Laura Arnold Leibman
Kenan Professor of English and Humanities
English Department
Division of Literature and Languages
Laura Arnold Leibman is Kenan Professor of English and Humanities at Reed College. She received her Ph.D. from the University of California, Los Angeles in 1995. Her work focuses on how material culture changes our understanding of the role of women, children, and Jews of color in the early Atlantic World. Leibman is the author of The Art of the Jewish Family: A History of Women in Early New York in Five Objects (Bard Graduate Center, 2020) which won three National Jewish Book Awards, and Messianism, Secrecy and Mysticism: A New Interpretation of Early American Jewish Life (2012), which won a Jordan Schnitzer Book Award and a National Jewish Book Award. She has written several other books and numerous academic articles, including three articles co-authored with Reed students, one of which won the 2015 Wasserman Essay Prize from the journal American Jewish History.
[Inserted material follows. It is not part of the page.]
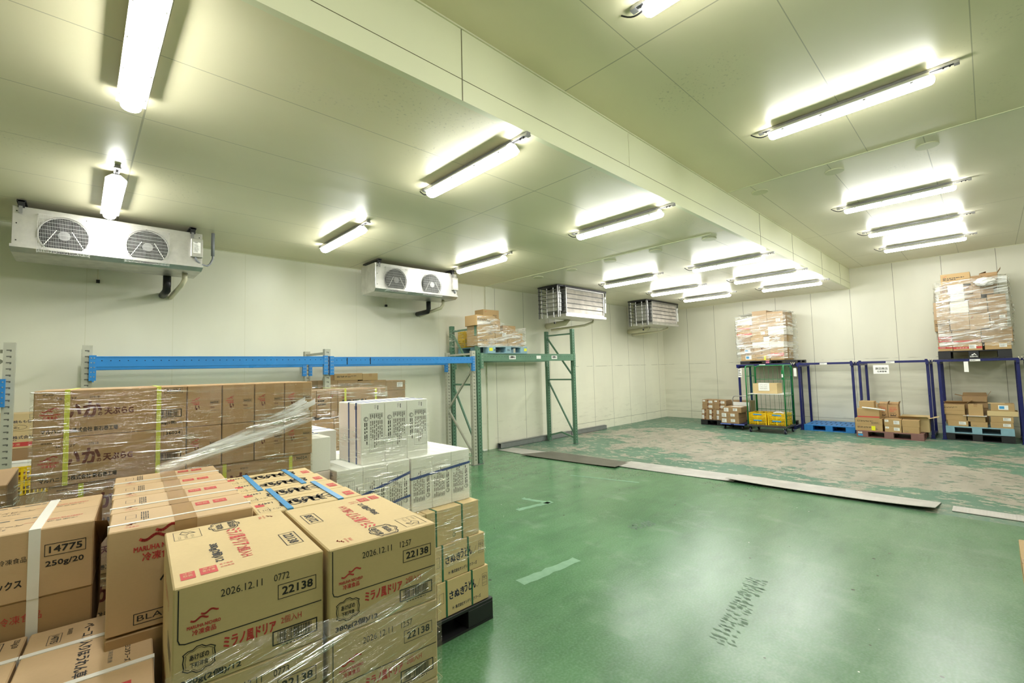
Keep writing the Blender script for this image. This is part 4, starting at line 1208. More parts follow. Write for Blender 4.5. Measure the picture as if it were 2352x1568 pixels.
for i, (z, xr, y) in enumerate(((.151, 2.205, 2.625), (.387, 2.182, 2.632), (.623, 2.140, 2.64))):
    for k in range(2):
        pr = UP if i == 2 else UD
        for j in range(3 if k == 0 else 1):
            pr.put((xr-.223-.45*k, y+.365*j, z), 0, '%s, %s, %s' % (['brown udon noodle carton with green straps', 'brown udon noodle carton half under film', 'plain brown carton with green straps'][i], ['bottom layer', 'middle layer', 'under the white cartons'][i], ['right end' if j == 0 else 'behind the right end one', 'second from the right end'][k]), None if j == 0 else 'noodle cartons at the back of the black pallet')
pallet(1.235, 1.1, M_black, 'black plastic pallet standing clear on the green floor under the udon cartons', (1.612, 2.61, 0), 0)

def art_white(up):
    def art(F, rg):
        f = F['front']; w, h = f.w, f.h
        f.flip = not up
        # copyright-like round mark, form with columns of small print
        f.stroke([(.20*w+.085*w*cos(a*pi/8), .735*h+.085*w*sin(a*pi/8)) for a in range(17)], .0028, M_ink)
        f.stroke([(.20*w+.045*w*cos(a*pi/8), .735*h+.045*w*sin(a*pi/8)) for a in range(3, 14)], .0028, M_ink)
        f.lines(.12*w, .20*h, .16*w, .48*h, 2, M_ink, rg, True)
        f.stroke([(.34*w, .20*h), (.93*w, .20*h), (.93*w, .82*h), (.34*w, .82*h), (.34*w, .20*h)], .001, M_ink)
        for k in range(1, 8): f.rect((.34+.074*k)*w, .20*h, .0007, .62*h, M_gray_ink)
        f.lines(.37*w, .22*h, .55*w, .48*h, 7, M_gray_ink, rg, True); f.lines(.37*w, .71*h, .55*w, .10*h, 7, M_ink, rg, True)
        if up:
            f.rect(.52*w, .86*h, .26*w, .11*h, M_white); f.lines(.55*w, .87*h, .1*w, .09*h, 3, M_gray_ink, rg, True); f.rect(.68*w, .88*h, .05*w, .07*h, M_ink)
        for n in ('left',):
            g = F[n]; g.rect(.03*g.w, .02*g.h, .94*g.w, .955*g.h, CWP, .8)
            x = g.w*.72
            for q in range(7): g.rect(x, g.h*.89, .002+.002*(q % 2), g.h*.06, M_ink); x += .006
    return art
WU = Proto(.162, .335, .388, CW, art_white(True), slit='y', straps=()); WL = Proto(.162, .36, .361, CW, art_white(False), slit='y')
names3 = ['right', 'middle', 'left']
for k in range(3):
    WU.put((1.795-.081-.1645*k, 2.764, 1.222), 0, 'white carton with black form print, upper tier, %s of three' % names3[k])
for k in range(3):
    WL.put((2.125-.081-.1645*k, 2.72, .8605), 0, 'white carton with black form print, lower tier by the floor side, %s of three' % names3[k])
    WL.put((1.622-.081-.1645*k, 2.72, .8605), 0, 'white carton under the upper tier, lower tier, %s of three' % names3[k])
    WL.put((2.125-.081-.1645*k, 3.09, .8605), 0, 'white carton behind the lower tier, %s of three' % names3[k])
    WL.put((1.622-.081-.1645*k, 3.09, .8605), 0, 'white carton hidden behind the lower tier under the upper ones', 'hidden white cartons')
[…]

She has been a Fulbright scholar at the University of Panama and the University of Utrecht (Netherlands), a visiting fellow at the Oxford Centre for Hebrew an Jewish Studies at University of Oxford, and the Leon Levy Foundation Professor of Jewish Material Culture at Bard Graduate Center. She is known for her scholarship in Digital Humanities and regularly teaches courses in this area. She has served as the Chair of the Digital Media Committee for the Association for Jewish Studies (AJS), and the academic director of the award-winning, multimedia public television series American Passages: A Literary Survey (2003). As a literary scholar, she was the series editor for Gale Researcher’s 10-volume American Literature I, and the religion and literature delegate to the Modern Language Association. She is currently the Vice President of Program for the Association for Jewish Studies. Her latest book Once We Were Slaves (Oxford University Press, 2021) about an early multiracial Jewish family who began their lives enslaved in the Caribbean and became some of the wealthiest Jews in New York was a finalist for a National Jewish Book Award.